A "devout Catholic who loved his country," according to his wife, Mr. Colonel was born in Brooklyn, N.Y., in 1912 - two years before the outbreak of World War I in Europe.

His family moved to New Richmond when he was 4, and he hitchhiked to Purcell High School every day until economic hard times forced him to quit in order to help support his mother and five siblings.

Mr. Colonel worked as a shipping clerk at a yarn mill in New Richmond until the Army drafted him in 1942. He served in the Transportation Corps in London and LeHavre, France, ending up in Paris during the liberation.

He came away with haunting memories of hungry Parisian children, and he remarked that he never finished a meal there because he gave it away to the begging children.

Before he departed for Europe, he married Justina Jane Germann of Ripley. The couple moved to Cincinnati after the war when Mr. Colonel went to work as a machine operator for Procter & Gamble in St. Bernard. He retired in 1977.

But his kind heart and propensity for hard work had him volunteering for the St. Vincent de Paul Society and Meals on Wheels.

"He never had a dime in his pocket because he gave everything" to her to provide for their six children, his wife said. "He took every opportunity to work overtime that he could."

Mr. Colonel was a founding member of St. Vivian Parish. He loved to play poker, work jigsaw puzzles, garden, read the paper and listen to Placido Domingo and Charlotte Church.

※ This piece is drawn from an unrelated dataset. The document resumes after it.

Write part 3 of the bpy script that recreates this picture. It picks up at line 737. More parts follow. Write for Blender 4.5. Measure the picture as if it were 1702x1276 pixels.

In addition to his wife, survivors include four daughters, Sandy Westerbeck of White Oak, Nanette Colonel of College Hill , Diane Maltry of Colerain Township and Pamela Brooks of Finneytown; two sons, Gerald Colonel of Hebron and Stephen Colonel of Hamilton; nine grandchildren; and nine great-grandchildren.

The funeral has been held. Burial was in New Richmond.

Memorials: St. Vivian Scholarship Fund, 7600 Winton Road, Cincinnati, OH 45224.